― Senhor! Sinto muito! O Senhor não pode entrar de bermuda.
Era o segurança da Delegacia da Receita Federal, se colocando à minha frente, constrangido, mas decidido a impedir a minha entrada.
― Por quê? ― quis saber ― Algo errado com minha bermuda?
― Não, Senhor. Mas são ordens.
― Não acredito! Isto é um prédio público...
Evidentemente não ficaria ali discutindo com o amável e educado segurança que estava apenas cumprindo o lhe foi determinado e não parecia satisfeito com o que fazia.
Como se fosse um adolescente rebelde, voltei para casa coloquei uma calça velha (menos decente que minha bermuda), que minha esposa já ameaçou colocar no lixo mais de uma vez, e uma camiseta com a propaganda “Agora é LULA!” de 2002.
Como esperado, minha entrada no prédio da Receita Federal não foi barrada.
Tenho muita dificuldade em compreender algumas decisões de pessoas que trabalham em gabinete, atrás de uma mesa, sentados e com ar condicionado.
Não há aqui qualquer restrição a atividades dessa natureza, desde que não interfira no trabalho do cidadão comum, honesto e trabalhador.
Estivesse aquele chefe no lugar do seu subordinado a entrada da repartição, eu lhe perguntaria:
― O que há de indecente na minha bermuda?
Não sei exatamente o que o chefe responderia, mas posso imaginar algumas alternativas.
Ele poderia dizer que é uma indecência mostrar as pernas numa repartição pública. Neste caso eu estaria forçado a concordar. Afinal, estou certo que minhas pernas devem provocar variadas reações emocionais. Desde asco até desprezo!
Mas ele poderia dizer que a proibição seria para evitar chamar a atenção de olhares libidinosos... Contra-senso! Precisaria mais que deficiência visual para detectar algum dispositivo acionador da libido pela simples visão das minhas pernas.

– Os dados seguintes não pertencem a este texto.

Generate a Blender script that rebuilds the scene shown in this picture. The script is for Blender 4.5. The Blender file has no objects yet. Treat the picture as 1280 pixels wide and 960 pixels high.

Além disso, o que dizer das mulheres que vestem saias curtas e justas, ou mesmo calças “saint-tropez” (embora fora de moda) com cintura exageradamente baixa?
Poderia o nosso chefe apelar para o argumento de que muitas pessoas abusam e ao saírem da praia circulam por lugares públicos em trajes de banho.
Bem... Neste caso o fato real e verdadeiro não justifica uma proibição generalizada, criando transtornos na rotina do usuário comum. Primeiro porque é injusto muitos serem penalizados pelas atitudes de alguns. Segundo, porque se for caso de atentado ao pudor, o impedimento à circulação se estende até mesmo às vias públicas. Não se restringe ao prédio público. É caso de polícia.
Enfim, fico me perguntando: o que aquele chefe, cujo salário é pago pelo povo e cujo ambiente de trabalho é mantido com o dinheiro dos impostos recolhidos, faz durante seu expediente para se preocupar com os trajes de quem circula no prédio? Não haverá volume de trabalho suficiente?
Eu que vivo num lugar quente, onde muitas pessoas precisam vestir-se de forma mais cômoda, ainda que discreta e sobriamente, pergunto:
― Chefe, o que há de indecente na minha bermuda?